DEP Secretary Stephanie Timmermeyer says an agency report shows there is a major spike in prospect mining permits and oil and gas permits in WV.

That's good for the state's economy.

Prospect permits for coal mining in West Virginia have nearly doubled since 2003, according to the state Department of Environmental Protection.

Timmermeyer said "When you look toward the rest of the report, to the air quality indicators and the water quality indicators, you hope that you don't see an increase in impairment just because there's been an increase in these activities."

The DEP granted 96 prospect coal permits in 2003, 124 in 2004 and 170 in 205.

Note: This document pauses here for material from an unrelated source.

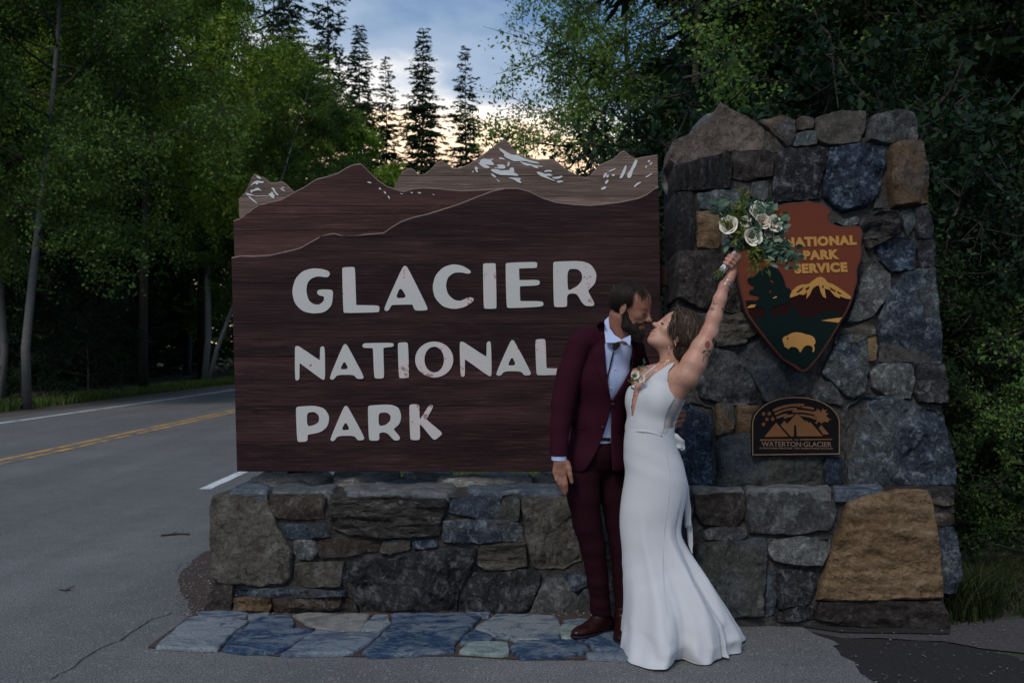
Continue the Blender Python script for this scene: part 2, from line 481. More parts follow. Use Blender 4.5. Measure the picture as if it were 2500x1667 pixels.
def rough_slab(name, pts3, normal, proud, depth, mat, parent, seed=0, step=.022, rough=.006, jitter=.006, edge_r=.35, rings=None, facets=0, aniso=None, grow=0.0):
    """a slab or stone: outline pts3 (in its plane), bulging by proud along normal, reaching depth behind"""
    n = Vector(normal).normalized()
    P = [Vector(p) for p in pts3]
    c0 = sum(P, Vector()) / len(P)
    # area centroid in plane
    t = n.orthogonal().normalized(); b = n.cross(t)
    q = [((p - c0).dot(t), (p - c0).dot(b)) for p in P]
    A = cx = cy = 0
    for i in range(len(q)):
        x0, y0 = q[i]; x1, y1 = q[(i + 1) % len(q)]
        w = x0 * y1 - x1 * y0; A += w; cx += (x0 + x1) * w; cy += (y0 + y1) * w
    if abs(A) > 1e-9: c = c0 + t * (cx / (3 * A)) + b * (cy / (3 * A))
    else: c = c0
    # resample outline
    out = []
    rs = Vector((seed * 3.7, seed * 1.9, seed * 5.1))
    for i in range(len(P)):
        a_, b_ = P[i], P[(i + 1) % len(P)]
        L = (b_ - a_).length; k = max(1, int(L / step))
        for j in range(k):
            p = a_.lerp(b_, j / k)
            out.append(p)
    # soften corners a little
    m_ = len(out)
    out = [out[i] * .8 + (out[i - 1] + out[(i + 1) % m_]) * .1 for i in range(m_)]
    gw = grow
    res = []
    for p in out:
        d = (p - c).normalized()
        res.append(p + d * (gw + mn.noise(p * 38 + rs) * jitter + mn.noise(p * 11 + rs) * jitter * 1.2))
    out = res
    size = max((p - c).length for p in out)
    rings = rings or [(1.0, -depth), (1.0, 0.35), (.988, .88), (.97, 1.0), (.94, 1.0), (.89, 1.0), (.82, 1.0), (.74, 1), (.65, 1), (.56, 1), (.47, 1), (.38, 1), (.29, 1), (.20, 1), (.10, 1)]
    rng = random.Random(seed)
    fac = []
    for _ in range(facets):
        an = rng.uniform(0, 6.28); sl = rng.uniform(.08, .30)
        fac.append((t * math.cos(an) + b * math.sin(an), sl, rng.uniform(.0, .45) * size))
    def face_h(w, e):
        hh = 0.0
        for fd, sl, off in fac:
            dd = (w - c).dot(fd) - off
            if dd > 0: hh -= dd * sl * e
        pp = w + rs
        if aniso: pp = Vector((pp.x * aniso[0], pp.y * aniso[1], pp.z * aniso[2]))
        rg = mn.noise(pp * 9 + Vector((4, 4, 4)))
        q = rg * 5; fq = q - math.floor(q)
        ter = (math.floor(q) + min(1, fq * 3)) / 5
        return hh + e * (mn.fractal(pp * 6, 1.0, 2.2, 3) * rough * 1.5 + (ter + .5) * rough * 2.0 + (1 - abs(mn.noise(pp * 21))) * rough * .9 + mn.noise(pp * 58) * rough * .45)
    edge_rings = [r_ for r_ in rings if r_[0] >= .93]
    bm = bmesh.new(); loops = []
    for k, (s, h) in enumerate(edge_rings):
        lp = []
        e = min(1.0, (1 - s) * 14)
        for p in out:
            w = c.lerp(p, s)
            lp.append(bm.verts.new(w + n * (h if k == 0 else proud * h + (face_h(w, e) if k > 1 else 0))))
        loops.append(lp)
    N = len(out)
    for a_, b_ in zip(loops[:-1], loops[1:]):
        for i in range(N): bm.faces.new((a_[i], a_[(i + 1) % N], b_[(i + 1) % N], b_[i]))
    inner = bm.faces.new(loops[-1])
    g = bmesh.ops.triangulate(bm, faces=[inner])['faces']
    s0 = edge_rings[-1][0]; lim = max(step * 1.5, size / 23)
    fs = set(g)
    for _ in range(7):
        es = {e for f in fs for e in f.edges if not (e.verts[0] in loops[-1] and e.verts[1] in loops[-1] and e.calc_length() < step * 2)}
        es = [e for e in es if e.calc_length() > lim and all(f in fs for f in e.link_faces)]
        if not es: break
        old = set(bm.faces) - fs
        bmesh.ops.subdivide_edges(bm, edges=es, cuts=1)
        fs = set(bm.faces) - old
        big = [f for f in fs if len(f.verts) > 3]
        if big: bmesh.ops.triangulate(bm, faces=big)
        fs = set(bm.faces) - old
    rim = set(); [rim.update(l) for l in loops]
    iv = {v for f in fs for v in f.verts} - rim
    for v in iv:
        w = v.co - n * ((v.co - c).dot(n))
        v.co = w + n * (proud + face_h(w, 1.0))
    bmesh.ops.beautify_fill(bm, faces=list(fs), edges=[e for e in {e for f in fs for e in f.edges} if e.verts[0] in iv or e.verts[1] in iv])
    bmesh.ops.recalc_face_normals(bm, faces=bm.faces)
    tot = sum((f.normal.dot(n) * f.calc_area() for f in bm.faces if abs(f.normal.dot(n)) > .5), 0.0)
    if tot < 0:
        for f in bm.faces: f.normal_flip()
    me = bpy.data.meshes.new(name); bm.to_mesh(me); bm.free()
    me.shade_smooth(); me.materials.append(mat)
    me.set_sharp_from_angle(angle=R(48))
    return obj(name, me, parent)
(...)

Air pollution particulate levels remain at or above national air quality standards in 12 of the 16 communities where they were measured, including Martinsburg, Follansbee and South Charleston.

A study found that West Virginia released 103 million metric tons of carbon dioxide in 2001, a 115 percent increase from 1960, when it produced 48 million metric tons.

"The Carbon Boom" report found that the state's emissions from coal jumped 85 percent during that time, while oil emissions rose 14 percent.

West Virginia ranked seventh in the country for coal emissions, and 20th for overall carbon dioxide emissions.

Coal accounted for 78 percent of the state's greenhouse gas production.

The DEP report also found that just over half of West Virginia's 32,278 miles of streams are deemed in good condition, based on their ability to sustain aquatic life.

About 20 percent are considered highly impaired.

Mountaintop removal, which has filled nearly 1000 miles of WV streams, was not directly evaluated.

West Virginia still faces more than $1 billion worth of abandoned mines to reclaim, while more than 1,200 tank leaks remain on the to-do list.